Houston’s Third Ward Blues

By the year 2004 I presumed to believe I had met all the great African-American blues guitarists who still lived in Houston’s Third Ward, a legendary hotbed of talent since the era of Lightnin’ Hopkins. But one November day there, a stranger stopped his car, walked onto the vacant lot where a colleague and I were photographing and interviewing a resident musician, and softly said, “I can play that guitar you’ve got.”
Amused by his uninvited pronouncement, I handed him the instrument and said, “OK, show us.” Without the benefit of a shoulder strap or amplifier, he launched into a muted yet impressive version of “Hideaway” by Freddie King, followed by an adept romp through Clifton Chenier’s “Hot Tamale Baby.” Though he was eager to perform yet another tune, I stopped him, stared with astonishment into his unfamiliar face, and blurted out, “Who are you?”
“I’m Joe Doucet,” the wiry little man responded with a grin, then added triumphantly, “And I told you I could play that guitar.”
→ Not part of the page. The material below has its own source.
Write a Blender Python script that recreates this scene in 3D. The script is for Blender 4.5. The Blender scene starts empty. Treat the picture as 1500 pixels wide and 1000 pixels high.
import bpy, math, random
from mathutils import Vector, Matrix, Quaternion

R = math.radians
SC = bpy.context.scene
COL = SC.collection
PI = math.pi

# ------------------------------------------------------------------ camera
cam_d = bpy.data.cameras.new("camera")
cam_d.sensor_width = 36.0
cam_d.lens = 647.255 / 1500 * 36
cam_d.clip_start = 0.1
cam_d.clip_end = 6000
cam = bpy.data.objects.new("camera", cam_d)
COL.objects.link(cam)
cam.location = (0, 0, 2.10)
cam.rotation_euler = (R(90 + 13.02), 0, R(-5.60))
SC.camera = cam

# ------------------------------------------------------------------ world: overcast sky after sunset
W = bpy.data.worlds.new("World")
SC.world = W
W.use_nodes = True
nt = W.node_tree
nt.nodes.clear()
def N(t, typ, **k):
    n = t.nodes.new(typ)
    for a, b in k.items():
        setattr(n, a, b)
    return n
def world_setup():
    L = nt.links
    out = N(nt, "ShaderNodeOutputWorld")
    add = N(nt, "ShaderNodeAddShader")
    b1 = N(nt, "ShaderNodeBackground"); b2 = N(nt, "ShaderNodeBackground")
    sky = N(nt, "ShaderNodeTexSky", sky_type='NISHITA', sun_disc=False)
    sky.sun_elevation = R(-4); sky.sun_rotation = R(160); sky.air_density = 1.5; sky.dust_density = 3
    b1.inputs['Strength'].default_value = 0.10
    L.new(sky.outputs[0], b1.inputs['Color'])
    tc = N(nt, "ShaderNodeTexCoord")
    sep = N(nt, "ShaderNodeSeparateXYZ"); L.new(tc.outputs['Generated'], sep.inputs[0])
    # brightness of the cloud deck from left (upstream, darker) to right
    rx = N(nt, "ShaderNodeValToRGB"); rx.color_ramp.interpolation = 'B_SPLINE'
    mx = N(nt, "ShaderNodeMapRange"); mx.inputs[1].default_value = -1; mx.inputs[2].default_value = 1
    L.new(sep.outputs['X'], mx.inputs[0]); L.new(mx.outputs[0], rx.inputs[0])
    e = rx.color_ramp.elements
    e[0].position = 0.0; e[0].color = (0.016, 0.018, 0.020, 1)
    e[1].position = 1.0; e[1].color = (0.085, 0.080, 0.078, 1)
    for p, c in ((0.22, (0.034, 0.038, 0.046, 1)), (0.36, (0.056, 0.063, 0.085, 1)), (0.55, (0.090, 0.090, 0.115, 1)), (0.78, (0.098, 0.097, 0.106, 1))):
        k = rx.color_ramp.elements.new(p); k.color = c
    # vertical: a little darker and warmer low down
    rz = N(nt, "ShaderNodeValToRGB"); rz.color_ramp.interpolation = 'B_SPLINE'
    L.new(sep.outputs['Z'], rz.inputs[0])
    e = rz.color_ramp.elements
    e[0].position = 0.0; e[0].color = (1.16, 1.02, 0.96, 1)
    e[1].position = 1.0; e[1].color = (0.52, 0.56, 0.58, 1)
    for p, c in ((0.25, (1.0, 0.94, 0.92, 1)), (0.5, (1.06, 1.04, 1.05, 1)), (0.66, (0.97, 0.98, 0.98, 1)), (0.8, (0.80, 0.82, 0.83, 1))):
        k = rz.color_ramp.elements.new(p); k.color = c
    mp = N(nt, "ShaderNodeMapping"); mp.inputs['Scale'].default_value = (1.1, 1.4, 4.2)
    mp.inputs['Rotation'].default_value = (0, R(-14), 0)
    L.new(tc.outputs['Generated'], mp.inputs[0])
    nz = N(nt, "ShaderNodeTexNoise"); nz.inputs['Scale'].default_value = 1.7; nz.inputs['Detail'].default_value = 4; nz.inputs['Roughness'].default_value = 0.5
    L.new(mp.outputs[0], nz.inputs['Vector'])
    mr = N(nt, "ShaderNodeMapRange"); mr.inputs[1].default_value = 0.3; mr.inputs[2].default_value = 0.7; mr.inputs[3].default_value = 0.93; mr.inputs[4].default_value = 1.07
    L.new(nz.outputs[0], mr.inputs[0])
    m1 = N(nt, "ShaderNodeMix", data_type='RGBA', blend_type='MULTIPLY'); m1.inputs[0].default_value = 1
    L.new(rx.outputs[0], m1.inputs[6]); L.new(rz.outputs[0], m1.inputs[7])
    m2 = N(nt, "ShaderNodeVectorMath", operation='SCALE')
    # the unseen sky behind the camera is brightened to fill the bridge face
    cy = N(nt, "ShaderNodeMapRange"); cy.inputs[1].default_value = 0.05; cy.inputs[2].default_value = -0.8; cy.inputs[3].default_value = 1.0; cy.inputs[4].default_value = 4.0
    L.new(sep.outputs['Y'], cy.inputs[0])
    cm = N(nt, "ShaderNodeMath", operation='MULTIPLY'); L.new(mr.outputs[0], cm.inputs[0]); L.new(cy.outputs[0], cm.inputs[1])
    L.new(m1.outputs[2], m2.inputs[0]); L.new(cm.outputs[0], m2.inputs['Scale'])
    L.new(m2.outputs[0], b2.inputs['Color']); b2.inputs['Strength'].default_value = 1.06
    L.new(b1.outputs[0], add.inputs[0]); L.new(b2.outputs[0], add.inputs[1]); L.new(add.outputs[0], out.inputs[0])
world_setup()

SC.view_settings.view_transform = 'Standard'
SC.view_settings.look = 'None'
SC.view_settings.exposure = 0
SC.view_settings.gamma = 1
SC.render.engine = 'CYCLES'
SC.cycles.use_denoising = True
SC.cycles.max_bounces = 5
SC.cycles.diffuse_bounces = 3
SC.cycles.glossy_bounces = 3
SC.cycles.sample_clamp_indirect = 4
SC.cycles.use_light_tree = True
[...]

As this recording demonstrates, he can sing too—and not just in English but also in the Creole French dialect that is his birthright. Mixing original compositions with interpretations from the wide-ranging repertoire he first mastered years ago working in various bands (including those of the aforementioned King and Chenier), Doucet is a living embodiment of some of the key permutations of classic blues from Texas and the upper Gulf Coast.